Dans une petite ville, une dénonciation est vite arrivée
Ces territoires sont dans le même temps devenus des zones de stockage. Quoi de mieux qu’une maison dans un village fleuri pour entreposer des ballots de cannabis ou des pains de cocaïne ? Une bonne idée qui a, elle aussi, connu quelques revers, car rien ne vaut l’anonymat des grandes villes ! Dans une petite ville, une dénonciation est vite arrivée. À moins que ce soit la production d’électricité qui explose de façon trop visible. Comme celle de ces trafiquants à la main verte qui se sont lancés dans la cannabiculture, à l’abri de fermes anonymes de la Beauce ou de l’arrière-pays varois. Un bon filon, cette production à l’intérieur des frontières. L’Ofast en a constaté l’essor pendant le confinement, alors que les flux de personnes et de marchandises étaient réduits au strict minimum.

Cette maison dans un village près de Dreux servait de lieu de stockage. Les gendarmes y ont découvert 3 tonnes de cannabis.

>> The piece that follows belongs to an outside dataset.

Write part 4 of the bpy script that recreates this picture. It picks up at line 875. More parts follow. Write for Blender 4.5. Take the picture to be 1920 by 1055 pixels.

De nouveaux venus ont énergiquement contribué à l’extension du marché vers les zones faiblement urbanisées : les trafiquants guyanais. Dans leurs bagages, une cocaïne plus pure que celle qui circulait jusque-là, et en même temps moins chère. Une poudre acheminée en petites quantités par voie aérienne grâce à un inépuisable réseau de mules, de l’aéroport de Cayenne, préfecture du département français situé en Amérique du Sud. Ce trafic passait depuis plusieurs années sous les radars, jusqu’à ce que l’État décide, à la fin de l’année 2022, de resserrer sévèrement les filets. Un vrai coup de frein, mais le mal était fait.
Qui aurait misé sur le Tony Montana de Blois ?
Regardés de travers par les réseaux criminels implantés dans les banlieues de la capitale, qui se sont fait un plaisir d’arnaquer ces nouveaux prétendants, les mules et leurs commanditaires ont reflué vers le marché secondaire des petites villes de province, propageant une cocaïne qui a aiguisé les appétits. Et largement contribué à déstabiliser des quartiers dont personne n’avait jamais entendu parler. Tout en bouleversant la sociologie des consommateurs. Le cercle des fêtards déjà acquis ne suffisant plus, elle séduit désormais les travailleurs de métiers aux horaires à rallonge, souvent nocturnes, de la restauration à la pêche, en passant par la boulangerie et même l’agriculture. Le tout à un prix au gramme supérieur à celui en vigueur en région parisienne – de quoi susciter des vocations.

Les gendarmes ont découvert 3 tonnes de cannabis dans cette maison de village près de Dreux
Qui aurait misé sur le Tony Montana de Blois, un Surinamien (pays frontalier de la Guyane) qui a donné du fil à retordre à la PJ locale ? Qui aurait imaginé qu’à Cholet, un gars vivant du RSA et passant ses vacances à Dubaï réceptionnait des semi-remorques de cannabis marocain ? Quel flic aurait eu l’idée d’aller fouiller les investissements immobiliers de quelques familles originaires du Rif au fin fond de la campagne drouaise ? Qui aurait prédit qu’un jour des dealers se tireraient dessus en pleine rue à Vierzon, 25 000 habitants.
Qui aurait prédit qu’un jour des dealers se tireraient dessus en pleine rue à Vierzon, 25.000 habitants
Sauf le jour (rare) du passage du Tour de France, la citadelle industrielle autrefois prospère a basculé dans le camp des villes oubliées avec sa gare désormais trop grande, ses trop nombreux magasins fermés, son commissariat miniature, sa jeunesse à l’avenir bouché… Cette ville du Cher a désormais, elle aussi, ses points de deal, ses trafiquants qui roulent au volant de bolides à 20 000 euros et blanchissent leur argent via les paris sportifs, ses Pablo Escobar de province qui font les pachas en discothèque et, maintenant, ses balles perdues en plein jour et en pleine rue – à la carabine, pas encore au fusil-mitrailleur. « C’est Bagdad », tranche un habitant désespéré.
La drogue ronge les quartiers nord de Marseille, ce n’est pas nouveau. Mais les vecteurs de sa propagation sur l’ensemble du territoire ont échappé aux autorités. Éloignés de leur ville pour être séparés de leurs camarades et incarcérés dans le centre pour mineurs de Lavaur (Tarn), une poignée de délinquants phocéens ont « engrainé » des jeunes du coin, se souvient un ancien surveillant. Sous ses yeux, il les a vus copier la coupe de cheveux et la tenue de leurs camarades marseillais, avant de se laisser convaincre par leurs méthodes. Les leurs, trop douces, leur paraissaient soudain dépassées. C’était il y a une quinzaine d’années. Depuis, ils ont à leur tour semé la mort dans leurs quartiers, avant d’irriguer les zones rurales qui entourent la Ville rose. Par pollinisation, une fois encore.
C’est la grande mutation des années 2020 : la drogue est dans le pré et sera plus difficile à appréhender qu’une génisse égarée sur une route départementale.